3.       Try and keep connect keep connect with younger people, try and understand modern things, otherwise connect becomes difficult

4.       Cell phone and internet technologies are part of our day to day life, adapt to them.

5.       Never let the discussion veer towards “in our times”- your time is gone, nobody is interested in it!

6.       By all means join groups where people are your age but be selective to ensure that most are broadminded and positive.

7.       Travel and visit places where you could not go during working days, due to lack of time.

8.       Take up a hobby like reading, painting, writing, bird watching and what have you!

9.       Your day must be planned in such a way that you always have something to look forward to.

10.   There are many other things that can be done but it depends on individuals.

11.       Try and remain financially independent and keep your finances under your control. Your assets are for your children “after both of you go and not before”. Don’t become emotional about it. This gives peace to your mind!

12.       Keep your financial documents properly managed, that gives you peace in mind!

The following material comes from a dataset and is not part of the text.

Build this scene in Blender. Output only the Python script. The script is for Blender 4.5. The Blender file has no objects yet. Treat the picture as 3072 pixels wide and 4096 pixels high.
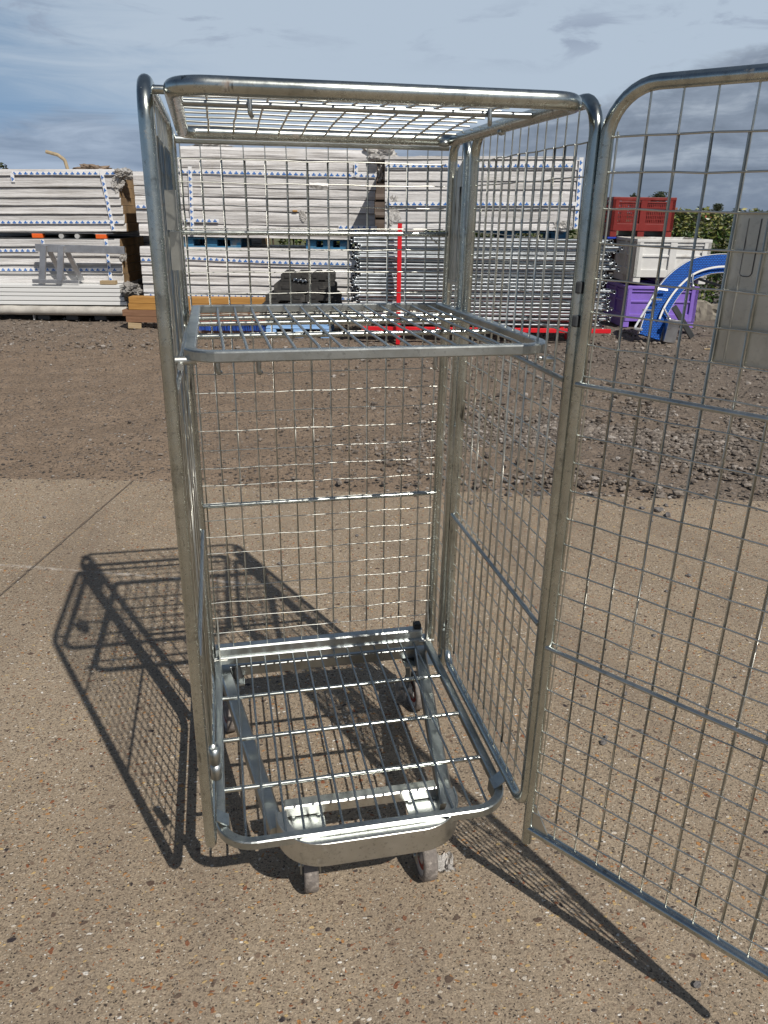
import bpy, bmesh, math, random
import numpy as np
from mathutils import Vector, Matrix, noise

random.seed(7)
rng = np.random.default_rng(7)
scene = bpy.context.scene
COL = scene.collection
PHI = 0.2                                   # the yard's rows run at this angle to the cage
U = Vector((math.cos(PHI), -math.sin(PHI), 0))
W = Vector((math.sin(PHI), math.cos(PHI), 0))


def yard(a, b, z=0.0):
    return U * a + W * b + Vector((0, 0, z))


# ------------------------------------------------------------------ mesh builder
class MB:
    def __init__(self):
        self.v, self.f, self.m, self.s = [], [], [], []

    def add(self, verts, faces, mat=0, smooth=False):
        o = len(self.v)
        self.v.extend([tuple(p) for p in verts])
        for f in faces:
            self.f.append([i + o for i in f])
            self.m.append(mat)
            self.s.append(smooth)

    def box(self, c, size, rot=None, mat=0, bev=0.0):
        sx, sy, sz = size[0] / 2, size[1] / 2, size[2] / 2
        if bev > 0:
            bm = bmesh.new()
            bmesh.ops.create_cube(bm, size=1)
            for v in bm.verts:
                v.co = Vector((v.co.x * size[0], v.co.y * size[1], v.co.z * size[2]))
            bmesh.ops.bevel(bm, geom=list(bm.edges), offset=bev, segments=2, affect='EDGES', profile=0.6)
            vs = [v.co.copy() for v in bm.verts]
            bm.verts.index_update()
            fs = [[v.index for v in f.verts] for f in bm.faces]
            bm.free()
        else:
            vs = [Vector((x, y, z)) for x in (-sx, sx) for y in (-sy, sy) for z in (-sz, sz)]
            fs = [(0, 1, 3, 2), (4, 6, 7, 5), (0, 4, 5, 1), (2, 3, 7, 6), (0, 2, 6, 4), (1, 5, 7, 3)]
        if rot is not None:
            vs = [rot @ p for p in vs]
        c = Vector(c)
        self.add([p + c for p in vs], fs, mat)

    def sweep(self, path, prof, up=(0, 0, 1), closed=False, caps=True, mat=0, smooth=True):
        """profile (list of (side, up)) swept along path; parallel-transported frame"""
        P = [Vector(p) for p in path]
        n = len(P)
        T = []
        for i in range(n):
            if closed:
                t = P[(i + 1) % n] - P[i - 1]
            else:
                t = P[min(i + 1, n - 1)] - P[max(i - 1, 0)]
            T.append(t.normalized())
        u = Vector(up)
        u = (u - T[0] * u.dot(T[0]))
        if u.length < 1e-4:
            u = T[0].orthogonal()
        u.normalize()
        vs = []
        for i in range(n):
            u = u - T[i] * u.dot(T[i])
            u.normalize()
            s = T[i].cross(u)
            k = 1.0
            if 0 < i < n - 1 or closed:
                a = (P[i] - P[i - 1]).normalized()
                b = (P[(i + 1) % n] - P[i]).normalized()
                k = 1 / max(0.5, math.cos(a.angle(b, 0) / 2))
            for (x, y) in prof:
                vs.append(P[i] + s * (x * k) + u * y)
        m = len(prof)
        fs = []
        for i in range(n if closed else n - 1):
            j = (i + 1) % n
            for q in range(m):
                r = (q + 1) % m
                fs.append((i * m + q, i * m + r, j * m + r, j * m + q))
        self.add(vs, fs, mat, smooth)
        if caps and not closed:
            self.add(vs[:m], [list(range(m))[::-1]], mat)
            self.add(vs[-m:], [list(range(m))], mat)

    def tube(self, path, r, n=8, closed=False, caps=True, mat=0):
        prof = [(r * math.cos(2 * math.pi * k / n), r * math.sin(2 * math.pi * k / n)) for k in range(n)]
        self.sweep(path, prof, up=(0.13, 0.21, 0.97), closed=closed, caps=caps, mat=mat)

    def bar(self, path, w, h, up=(0, 0, 1), closed=False, mat=0, c=0.0025):
        w, h = w / 2, h / 2
        prof = [(-w + c, -h), (w - c, -h), (w, -h + c), (w, h - c), (w - c, h), (-w + c, h), (-w, h - c), (-w, -h + c)]
        self.sweep(path, prof, up=up, closed=closed, mat=mat, smooth=False)

    def lathe(self, prof, axis_o, axis_d, n=24, mat=0, smooth=True):
        d = Vector(axis_d).normalized()
        x = d.orthogonal().normalized()
        y = d.cross(x)
        o = Vector(axis_o)
        vs = []
        for (r, h) in prof:
            for k in range(n):
                t = 2 * math.pi * k / n
                vs.append(o + d * h + (x * math.cos(t) + y * math.sin(t)) * r)
        fs = []
        for i in range(len(prof) - 1):
            for k in range(n):
                fs.append((i * n + k, i * n + (k + 1) % n, (i + 1) * n + (k + 1) % n, (i + 1) * n + k))
        self.add(vs, fs, mat, smooth)

    def poly(self, pts, thick, direction, mat=0):
        """flat outline given thickness along direction"""
        d = Vector(direction) * thick
        n = len(pts)
        vs = [Vector(p) for p in pts] + [Vector(p) + d for p in pts]
        fs = [list(range(n))[::-1], [i + n for i in range(n)]]
        for i in range(n):
            j = (i + 1) % n
            fs.append((i, j, j + n, i + n))
        self.add(vs, fs, mat)

    def build(self, name, mats, parent=None, loc=None, rot=None):
        me = bpy.data.meshes.new(name)
        me.from_pydata(self.v, [], self.f)
        if not isinstance(mats, (list, tuple)):
            mats = [mats]
        for mt in mats:
            me.materials.append(mt)
        me.polygons.foreach_set('material_index', self.m)
        me.polygons.foreach_set('use_smooth', self.s)
        me.update()
        bm = bmesh.new()
        bm.from_mesh(me)
        bmesh.ops.recalc_face_normals(bm, faces=bm.faces)
        bm.to_mesh(me)
        bm.free()
        o = bpy.data.objects.new(name, me)
        COL.objects.link(o)
        if parent is not None:
            o.parent = parent
        if loc is not None:
            o.location = loc
        if rot is not None:
            o.rotation_euler = rot
        return o


def np_mesh(name, V, F, mats, parent=None, midx=None, smooth=False):
    me = bpy.data.meshes.new(name)
    V = np.asarray(V, dtype=np.float32)
    F = np.asarray(F, dtype=np.int32)
    k = F.shape[1]
    me.vertices.add(len(V))
    me.vertices.foreach_set('co', V.ravel())
    me.loops.add(F.size)
    me.loops.foreach_set('vertex_index', F.ravel())
    me.polygons.add(len(F))
    me.polygons.foreach_set('loop_start', np.arange(0, F.size, k, dtype=np.int32))
    me.polygons.foreach_set('loop_total', np.full(len(F), k, dtype=np.int32))
    for mt in (mats if isinstance(mats, (list, tuple)) else [mats]):
        me.materials.append(mt)
    if midx is not None:
        me.polygons.foreach_set('material_index', np.asarray(midx, dtype=np.int32))
    me.polygons.foreach_set('use_smooth', np.full(len(F), smooth))
    me.update()
    me.validate()
    o = bpy.data.objects.new(name, me)
    COL.objects.link(o)
    if parent is not None:
        o.parent = parent
    return o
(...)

These are some of the things that are going to keep your mind active and positive. Remaining positive and interested in your retired life is going to help you remain healthier. At this age some or the other physical issues are bound to be around. But recovering from ailments is going to be easier by positivity of mind. At this stage there will be deaths of spouse, siblings, friends, close ones, neighbours. Handling deaths is an aspect which needs to be learnt. Share your thoughts with others, don’t just clam up. Your mind comes into picture in such situations. Positive and strong mind is going to help you. Friends, try to keep your mind as busy as you were during your working days. This may not involve physical activity but mental activities.  

God has given us gift of human body and brain. Body is bound to age naturally, but mind is not the God’s gift. It is in our hands to keep it young! If we take special efforts to keep our mind positive, active and agile, quality of our retired life will be much better! Mind is OUR business!